In many applications, the magnitudes and directions of vector quantities are known, and we need to find the resultant of many vectors. For example, imagine 400 cars moving on the Golden Gate Bridge in San Francisco on a windy day. Every car traveling on the bridge creates air turbulence as it moves, which results in a change in the air pressure around the car. This change in air pressure produces a force, known as wind force, that is exerted on the car and the surrounding objects, including the bridge. As each car moves across the bridge, it imparts a distinct wind force that affects the bridge from a different direction, causing it to experience varying wind pressures from multiple directions. We have already gained some experience with the geometric construction of vector sums, so finding the resultant by drawing the vectors and measuring their lengths and angles may become quickly intractable, leading to huge errors. Issues like these do not appear when we use analytical methods.
The first step in an analytical approach is to find the vector components when the direction and magnitude of a vector are known. Resolving vectors into their scalar components and expressing them analytically in vector component form allows us to use vector algebra to find the sums or differences of many vectors analytically (i.e., without using graphical methods). For example, to add two vectors, we simply add them component by component. Analytical methods for finding the resultant and, in general, solving vector equations are critical in physics because many physical quantities are vectors. For example, we use this method in kinematics to find resultant displacement vectors and resultant velocity vectors, in mechanics to find resultant force vectors and the resultants of many derived vector quantities, and in electricity and magnetism to find resultant electric or magnetic vector fields.

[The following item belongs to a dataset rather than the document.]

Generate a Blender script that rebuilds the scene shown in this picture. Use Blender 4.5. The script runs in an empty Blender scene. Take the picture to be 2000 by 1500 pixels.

Multiplication of a vector by a scalar gives a vector quantity; this is known as scalar multiplication. When a vector is multiplied by a positive scalar, the result is a new vector parallel to the given vector. The magnitude of this new vector is obtained by multiplying the individual scalar components of the original vector by the scalar. Similarly, if a vector is multiplied by a negative scalar, a vector antiparallel to the initial vector is obtained.